### Short problem
Reproduce, please, only the lines from the first line below to the line containing "def cdir(l, d, u): return", inclusive.

### Data shown
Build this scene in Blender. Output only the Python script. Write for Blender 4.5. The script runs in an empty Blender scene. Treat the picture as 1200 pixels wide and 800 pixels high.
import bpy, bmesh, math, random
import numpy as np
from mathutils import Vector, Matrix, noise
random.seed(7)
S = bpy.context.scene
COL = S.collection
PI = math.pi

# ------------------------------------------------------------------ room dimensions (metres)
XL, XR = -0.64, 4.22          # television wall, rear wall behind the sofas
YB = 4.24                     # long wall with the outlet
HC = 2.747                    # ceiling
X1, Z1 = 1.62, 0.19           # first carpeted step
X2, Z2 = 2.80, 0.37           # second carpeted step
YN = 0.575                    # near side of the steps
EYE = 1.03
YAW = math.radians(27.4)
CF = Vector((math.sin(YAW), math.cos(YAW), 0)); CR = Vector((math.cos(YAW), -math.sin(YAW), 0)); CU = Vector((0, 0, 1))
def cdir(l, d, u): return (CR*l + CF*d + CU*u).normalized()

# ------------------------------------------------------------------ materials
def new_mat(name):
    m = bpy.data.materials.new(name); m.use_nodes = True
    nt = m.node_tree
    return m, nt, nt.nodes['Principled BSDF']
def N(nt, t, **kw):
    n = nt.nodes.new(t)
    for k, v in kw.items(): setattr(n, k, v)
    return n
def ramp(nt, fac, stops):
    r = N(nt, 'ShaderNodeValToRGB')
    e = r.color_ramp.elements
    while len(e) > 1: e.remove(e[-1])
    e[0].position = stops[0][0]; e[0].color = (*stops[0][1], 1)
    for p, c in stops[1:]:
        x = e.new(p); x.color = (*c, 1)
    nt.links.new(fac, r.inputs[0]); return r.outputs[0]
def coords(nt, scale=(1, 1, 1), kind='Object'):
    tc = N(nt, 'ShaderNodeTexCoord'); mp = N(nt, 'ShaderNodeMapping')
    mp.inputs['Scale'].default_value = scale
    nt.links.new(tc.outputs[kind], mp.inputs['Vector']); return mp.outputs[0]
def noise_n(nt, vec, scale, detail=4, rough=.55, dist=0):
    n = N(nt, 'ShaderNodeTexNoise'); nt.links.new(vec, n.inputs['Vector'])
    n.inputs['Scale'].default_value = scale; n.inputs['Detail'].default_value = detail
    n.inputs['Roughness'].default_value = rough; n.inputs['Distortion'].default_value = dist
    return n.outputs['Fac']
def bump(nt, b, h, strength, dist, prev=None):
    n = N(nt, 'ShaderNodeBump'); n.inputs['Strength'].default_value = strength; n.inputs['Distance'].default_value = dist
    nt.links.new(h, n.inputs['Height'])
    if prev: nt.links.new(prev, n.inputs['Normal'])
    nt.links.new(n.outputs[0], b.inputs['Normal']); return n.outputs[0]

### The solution
Build this scene in Blender. Output only the Python script. Write for Blender 4.5. The script runs in an empty Blender scene. Treat the picture as 1200 pixels wide and 800 pixels high.
import bpy, bmesh, math, random
import numpy as np
from mathutils import Vector, Matrix, noise
random.seed(7)
S = bpy.context.scene
COL = S.collection
PI = math.pi

# ------------------------------------------------------------------ room dimensions (metres)
XL, XR = -0.64, 4.22          # television wall, rear wall behind the sofas
YB = 4.24                     # long wall with the outlet
HC = 2.747                    # ceiling
X1, Z1 = 1.62, 0.19           # first carpeted step
X2, Z2 = 2.80, 0.37           # second carpeted step
YN = 0.575                    # near side of the steps
EYE = 1.03
YAW = math.radians(27.4)
CF = Vector((math.sin(YAW), math.cos(YAW), 0)); CR = Vector((math.cos(YAW), -math.sin(YAW), 0)); CU = Vector((0, 0, 1))
def cdir(l, d, u): return (CR*l + CF*d + CU*u).normalized()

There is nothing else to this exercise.